» **TASK STATEMENT**
Determine the number of lines containing the word "script". Reply with it and nothing else.
===== DATA IN THIS EXERCISE =====
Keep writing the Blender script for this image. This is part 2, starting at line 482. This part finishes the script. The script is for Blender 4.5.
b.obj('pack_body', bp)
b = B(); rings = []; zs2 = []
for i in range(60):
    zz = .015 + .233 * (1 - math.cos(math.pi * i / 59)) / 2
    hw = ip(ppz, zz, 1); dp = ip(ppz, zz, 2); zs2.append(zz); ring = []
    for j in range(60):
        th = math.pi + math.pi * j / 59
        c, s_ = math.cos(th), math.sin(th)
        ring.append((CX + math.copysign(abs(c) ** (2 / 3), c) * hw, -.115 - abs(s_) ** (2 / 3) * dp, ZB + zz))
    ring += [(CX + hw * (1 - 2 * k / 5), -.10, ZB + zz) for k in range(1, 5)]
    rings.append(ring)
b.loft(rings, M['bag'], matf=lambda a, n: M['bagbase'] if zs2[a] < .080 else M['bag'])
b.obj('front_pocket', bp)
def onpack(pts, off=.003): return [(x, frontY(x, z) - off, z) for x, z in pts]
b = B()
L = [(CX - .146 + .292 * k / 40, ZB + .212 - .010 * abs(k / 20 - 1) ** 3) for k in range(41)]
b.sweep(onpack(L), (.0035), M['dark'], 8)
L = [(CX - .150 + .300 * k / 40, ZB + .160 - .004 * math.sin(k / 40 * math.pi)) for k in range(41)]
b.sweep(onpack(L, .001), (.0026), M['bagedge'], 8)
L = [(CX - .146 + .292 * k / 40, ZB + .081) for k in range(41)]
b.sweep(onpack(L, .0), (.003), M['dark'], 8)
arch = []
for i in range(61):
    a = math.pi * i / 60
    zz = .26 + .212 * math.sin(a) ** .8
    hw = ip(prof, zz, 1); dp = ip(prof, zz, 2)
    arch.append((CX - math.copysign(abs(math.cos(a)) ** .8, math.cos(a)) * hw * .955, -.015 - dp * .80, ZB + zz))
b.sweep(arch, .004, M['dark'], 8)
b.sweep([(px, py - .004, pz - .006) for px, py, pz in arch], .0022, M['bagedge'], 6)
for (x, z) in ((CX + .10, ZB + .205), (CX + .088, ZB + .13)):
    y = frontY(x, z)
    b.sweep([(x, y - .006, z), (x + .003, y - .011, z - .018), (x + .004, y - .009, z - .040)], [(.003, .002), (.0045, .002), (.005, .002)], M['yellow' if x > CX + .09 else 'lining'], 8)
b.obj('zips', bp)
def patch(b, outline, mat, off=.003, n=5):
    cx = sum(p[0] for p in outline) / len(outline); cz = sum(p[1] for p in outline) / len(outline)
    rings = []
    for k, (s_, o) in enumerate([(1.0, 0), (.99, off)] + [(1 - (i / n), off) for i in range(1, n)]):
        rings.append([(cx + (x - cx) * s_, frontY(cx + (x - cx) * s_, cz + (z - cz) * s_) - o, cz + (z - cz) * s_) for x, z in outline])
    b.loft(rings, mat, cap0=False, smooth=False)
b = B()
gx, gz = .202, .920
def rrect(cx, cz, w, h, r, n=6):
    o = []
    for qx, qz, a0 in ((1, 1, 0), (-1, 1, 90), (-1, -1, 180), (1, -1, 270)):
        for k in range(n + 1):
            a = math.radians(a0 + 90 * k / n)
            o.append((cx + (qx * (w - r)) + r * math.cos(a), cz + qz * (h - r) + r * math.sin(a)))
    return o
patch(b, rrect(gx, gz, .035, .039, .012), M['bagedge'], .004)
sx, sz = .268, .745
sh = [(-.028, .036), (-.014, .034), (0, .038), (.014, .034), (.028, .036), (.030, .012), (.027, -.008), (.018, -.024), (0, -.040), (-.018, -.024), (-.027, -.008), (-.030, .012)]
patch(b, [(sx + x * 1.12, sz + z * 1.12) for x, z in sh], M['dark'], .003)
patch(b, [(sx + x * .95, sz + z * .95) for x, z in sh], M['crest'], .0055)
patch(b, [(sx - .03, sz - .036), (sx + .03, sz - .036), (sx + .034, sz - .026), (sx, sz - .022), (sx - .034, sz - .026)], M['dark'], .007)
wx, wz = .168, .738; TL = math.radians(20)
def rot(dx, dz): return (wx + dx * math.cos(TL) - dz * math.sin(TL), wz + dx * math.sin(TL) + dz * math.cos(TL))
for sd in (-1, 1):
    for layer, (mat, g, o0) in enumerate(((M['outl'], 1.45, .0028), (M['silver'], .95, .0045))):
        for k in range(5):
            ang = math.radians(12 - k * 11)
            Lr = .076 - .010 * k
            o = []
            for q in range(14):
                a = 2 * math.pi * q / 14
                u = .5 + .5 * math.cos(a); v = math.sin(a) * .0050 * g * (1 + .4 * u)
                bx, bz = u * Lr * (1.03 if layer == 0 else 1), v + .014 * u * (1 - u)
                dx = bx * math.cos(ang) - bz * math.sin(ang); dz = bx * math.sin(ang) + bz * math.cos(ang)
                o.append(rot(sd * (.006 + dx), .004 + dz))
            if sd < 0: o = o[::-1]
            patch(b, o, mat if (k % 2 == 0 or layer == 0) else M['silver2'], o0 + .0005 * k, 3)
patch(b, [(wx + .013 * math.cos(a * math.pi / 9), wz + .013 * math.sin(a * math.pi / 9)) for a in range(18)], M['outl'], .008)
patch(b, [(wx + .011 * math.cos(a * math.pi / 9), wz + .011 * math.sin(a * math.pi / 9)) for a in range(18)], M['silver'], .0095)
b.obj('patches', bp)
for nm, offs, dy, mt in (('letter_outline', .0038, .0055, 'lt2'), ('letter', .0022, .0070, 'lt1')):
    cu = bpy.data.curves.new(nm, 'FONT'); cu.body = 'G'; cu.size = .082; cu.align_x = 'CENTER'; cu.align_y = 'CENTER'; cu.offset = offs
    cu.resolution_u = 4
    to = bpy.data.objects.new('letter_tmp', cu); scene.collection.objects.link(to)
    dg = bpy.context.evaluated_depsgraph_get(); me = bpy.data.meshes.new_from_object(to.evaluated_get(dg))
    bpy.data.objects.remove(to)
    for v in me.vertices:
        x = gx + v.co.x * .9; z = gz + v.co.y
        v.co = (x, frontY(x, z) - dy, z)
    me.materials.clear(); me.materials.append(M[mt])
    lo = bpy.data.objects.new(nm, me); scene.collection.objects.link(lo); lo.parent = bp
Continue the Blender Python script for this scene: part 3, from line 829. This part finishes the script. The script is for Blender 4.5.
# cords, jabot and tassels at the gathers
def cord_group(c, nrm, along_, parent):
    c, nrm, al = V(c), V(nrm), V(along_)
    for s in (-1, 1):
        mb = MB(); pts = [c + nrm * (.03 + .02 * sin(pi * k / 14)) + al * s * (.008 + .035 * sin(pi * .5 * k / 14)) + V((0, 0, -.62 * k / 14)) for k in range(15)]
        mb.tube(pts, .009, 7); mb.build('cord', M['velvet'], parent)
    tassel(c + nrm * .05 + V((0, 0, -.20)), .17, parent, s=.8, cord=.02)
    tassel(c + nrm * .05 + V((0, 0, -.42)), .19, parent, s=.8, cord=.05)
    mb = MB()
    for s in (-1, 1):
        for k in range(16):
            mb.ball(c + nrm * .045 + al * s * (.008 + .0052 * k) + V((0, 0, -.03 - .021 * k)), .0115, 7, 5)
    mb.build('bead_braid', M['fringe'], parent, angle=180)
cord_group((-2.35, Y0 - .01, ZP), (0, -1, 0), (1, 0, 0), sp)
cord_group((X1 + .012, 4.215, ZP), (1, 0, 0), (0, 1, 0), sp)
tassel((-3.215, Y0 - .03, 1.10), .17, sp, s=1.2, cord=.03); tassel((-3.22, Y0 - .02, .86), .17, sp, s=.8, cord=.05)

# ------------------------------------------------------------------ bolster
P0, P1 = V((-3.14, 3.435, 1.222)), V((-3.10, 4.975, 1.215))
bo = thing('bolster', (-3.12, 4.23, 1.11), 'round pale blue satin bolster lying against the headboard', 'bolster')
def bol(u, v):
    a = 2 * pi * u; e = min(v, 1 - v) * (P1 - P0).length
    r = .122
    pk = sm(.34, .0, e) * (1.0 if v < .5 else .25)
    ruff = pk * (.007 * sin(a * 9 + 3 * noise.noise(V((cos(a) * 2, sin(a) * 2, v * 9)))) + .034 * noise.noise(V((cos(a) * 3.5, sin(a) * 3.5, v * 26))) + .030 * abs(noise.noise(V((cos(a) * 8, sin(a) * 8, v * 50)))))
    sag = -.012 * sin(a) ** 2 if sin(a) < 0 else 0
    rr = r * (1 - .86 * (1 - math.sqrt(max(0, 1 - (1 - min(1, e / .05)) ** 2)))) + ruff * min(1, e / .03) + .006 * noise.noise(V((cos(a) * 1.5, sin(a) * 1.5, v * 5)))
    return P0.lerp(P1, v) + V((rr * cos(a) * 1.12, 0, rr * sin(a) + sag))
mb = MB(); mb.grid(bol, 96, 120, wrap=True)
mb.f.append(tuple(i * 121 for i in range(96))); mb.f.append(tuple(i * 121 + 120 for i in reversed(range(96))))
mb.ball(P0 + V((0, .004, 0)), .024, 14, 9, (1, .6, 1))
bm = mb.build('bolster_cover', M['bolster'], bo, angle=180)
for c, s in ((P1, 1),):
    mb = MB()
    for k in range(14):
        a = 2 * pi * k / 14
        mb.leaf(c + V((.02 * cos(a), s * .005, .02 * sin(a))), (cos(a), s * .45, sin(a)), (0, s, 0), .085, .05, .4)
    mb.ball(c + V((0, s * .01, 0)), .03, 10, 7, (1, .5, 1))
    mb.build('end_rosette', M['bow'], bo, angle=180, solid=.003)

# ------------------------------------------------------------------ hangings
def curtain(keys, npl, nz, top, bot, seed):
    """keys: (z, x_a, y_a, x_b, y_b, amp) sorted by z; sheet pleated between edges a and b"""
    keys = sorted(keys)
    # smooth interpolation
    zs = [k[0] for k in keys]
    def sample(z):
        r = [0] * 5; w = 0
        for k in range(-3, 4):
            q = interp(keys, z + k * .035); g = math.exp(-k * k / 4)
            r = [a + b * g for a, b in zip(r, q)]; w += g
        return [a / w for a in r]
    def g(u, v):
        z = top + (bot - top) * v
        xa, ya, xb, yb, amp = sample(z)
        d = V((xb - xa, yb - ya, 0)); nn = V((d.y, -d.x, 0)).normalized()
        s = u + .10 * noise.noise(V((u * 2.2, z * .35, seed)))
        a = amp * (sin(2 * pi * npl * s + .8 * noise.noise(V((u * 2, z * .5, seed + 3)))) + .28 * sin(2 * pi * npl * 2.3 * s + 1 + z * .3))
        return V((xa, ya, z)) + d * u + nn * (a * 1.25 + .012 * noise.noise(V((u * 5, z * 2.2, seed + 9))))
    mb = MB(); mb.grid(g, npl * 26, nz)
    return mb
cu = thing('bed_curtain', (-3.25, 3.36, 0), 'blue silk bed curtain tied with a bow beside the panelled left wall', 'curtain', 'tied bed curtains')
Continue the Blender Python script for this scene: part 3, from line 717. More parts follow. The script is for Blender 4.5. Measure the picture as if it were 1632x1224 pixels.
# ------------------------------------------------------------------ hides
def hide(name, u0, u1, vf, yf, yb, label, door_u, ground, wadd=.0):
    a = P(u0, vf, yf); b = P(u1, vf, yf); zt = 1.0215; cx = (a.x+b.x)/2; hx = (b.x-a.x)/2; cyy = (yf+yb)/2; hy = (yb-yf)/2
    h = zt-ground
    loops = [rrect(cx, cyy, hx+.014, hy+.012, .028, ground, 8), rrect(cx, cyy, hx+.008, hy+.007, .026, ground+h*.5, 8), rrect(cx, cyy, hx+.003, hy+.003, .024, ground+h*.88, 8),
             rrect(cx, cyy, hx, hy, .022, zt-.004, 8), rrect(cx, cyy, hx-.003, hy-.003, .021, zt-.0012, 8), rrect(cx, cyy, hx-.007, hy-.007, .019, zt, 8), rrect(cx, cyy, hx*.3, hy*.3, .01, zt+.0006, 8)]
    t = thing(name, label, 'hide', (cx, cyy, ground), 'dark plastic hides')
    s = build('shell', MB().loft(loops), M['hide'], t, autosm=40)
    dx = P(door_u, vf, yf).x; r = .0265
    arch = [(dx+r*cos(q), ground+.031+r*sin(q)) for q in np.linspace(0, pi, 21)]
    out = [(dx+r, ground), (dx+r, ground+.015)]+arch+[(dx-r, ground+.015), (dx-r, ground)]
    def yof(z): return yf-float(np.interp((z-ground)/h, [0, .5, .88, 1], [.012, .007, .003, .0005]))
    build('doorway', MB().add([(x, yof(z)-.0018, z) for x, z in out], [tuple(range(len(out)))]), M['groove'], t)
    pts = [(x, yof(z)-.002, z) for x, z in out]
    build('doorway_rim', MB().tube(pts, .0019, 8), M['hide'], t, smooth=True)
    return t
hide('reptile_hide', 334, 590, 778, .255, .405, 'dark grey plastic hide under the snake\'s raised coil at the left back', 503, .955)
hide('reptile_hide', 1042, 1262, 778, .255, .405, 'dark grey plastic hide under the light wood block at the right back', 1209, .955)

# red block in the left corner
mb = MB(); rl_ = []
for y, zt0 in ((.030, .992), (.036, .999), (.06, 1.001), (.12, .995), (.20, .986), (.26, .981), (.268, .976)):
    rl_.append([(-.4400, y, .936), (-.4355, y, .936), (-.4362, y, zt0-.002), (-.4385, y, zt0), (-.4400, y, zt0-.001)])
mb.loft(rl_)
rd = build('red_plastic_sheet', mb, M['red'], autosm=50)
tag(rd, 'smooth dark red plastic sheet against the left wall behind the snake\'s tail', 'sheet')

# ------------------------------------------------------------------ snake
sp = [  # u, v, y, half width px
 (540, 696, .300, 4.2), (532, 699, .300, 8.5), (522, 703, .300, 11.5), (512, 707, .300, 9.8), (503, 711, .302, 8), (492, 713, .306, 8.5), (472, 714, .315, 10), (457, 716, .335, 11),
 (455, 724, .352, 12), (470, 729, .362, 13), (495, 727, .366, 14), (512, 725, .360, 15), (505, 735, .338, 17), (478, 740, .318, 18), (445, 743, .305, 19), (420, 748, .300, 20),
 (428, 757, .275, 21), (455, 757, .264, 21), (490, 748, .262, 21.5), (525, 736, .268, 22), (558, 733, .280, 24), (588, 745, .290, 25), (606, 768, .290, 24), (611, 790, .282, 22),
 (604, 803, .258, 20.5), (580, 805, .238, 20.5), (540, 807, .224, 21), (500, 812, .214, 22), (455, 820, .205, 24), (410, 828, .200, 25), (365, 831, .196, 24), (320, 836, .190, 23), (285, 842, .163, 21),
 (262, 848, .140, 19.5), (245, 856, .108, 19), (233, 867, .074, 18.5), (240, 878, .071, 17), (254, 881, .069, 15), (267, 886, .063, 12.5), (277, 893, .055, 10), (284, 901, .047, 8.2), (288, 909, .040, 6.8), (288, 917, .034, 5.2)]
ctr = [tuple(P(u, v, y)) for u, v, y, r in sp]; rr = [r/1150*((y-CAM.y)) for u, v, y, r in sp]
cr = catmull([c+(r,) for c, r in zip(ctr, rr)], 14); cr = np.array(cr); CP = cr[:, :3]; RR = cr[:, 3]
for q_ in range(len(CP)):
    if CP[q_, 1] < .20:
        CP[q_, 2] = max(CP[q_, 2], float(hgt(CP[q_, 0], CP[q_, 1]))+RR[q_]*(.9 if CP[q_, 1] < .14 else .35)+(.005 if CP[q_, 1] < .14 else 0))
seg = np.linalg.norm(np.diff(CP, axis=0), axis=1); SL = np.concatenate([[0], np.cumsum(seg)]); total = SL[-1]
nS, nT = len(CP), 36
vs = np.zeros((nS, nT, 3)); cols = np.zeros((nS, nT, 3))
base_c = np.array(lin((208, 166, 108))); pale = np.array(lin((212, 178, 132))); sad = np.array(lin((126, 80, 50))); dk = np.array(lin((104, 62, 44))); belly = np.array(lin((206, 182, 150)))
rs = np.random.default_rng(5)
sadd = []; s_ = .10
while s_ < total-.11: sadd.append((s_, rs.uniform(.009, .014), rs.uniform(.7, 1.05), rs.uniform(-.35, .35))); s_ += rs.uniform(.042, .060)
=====
» **TASK ANSWER**
3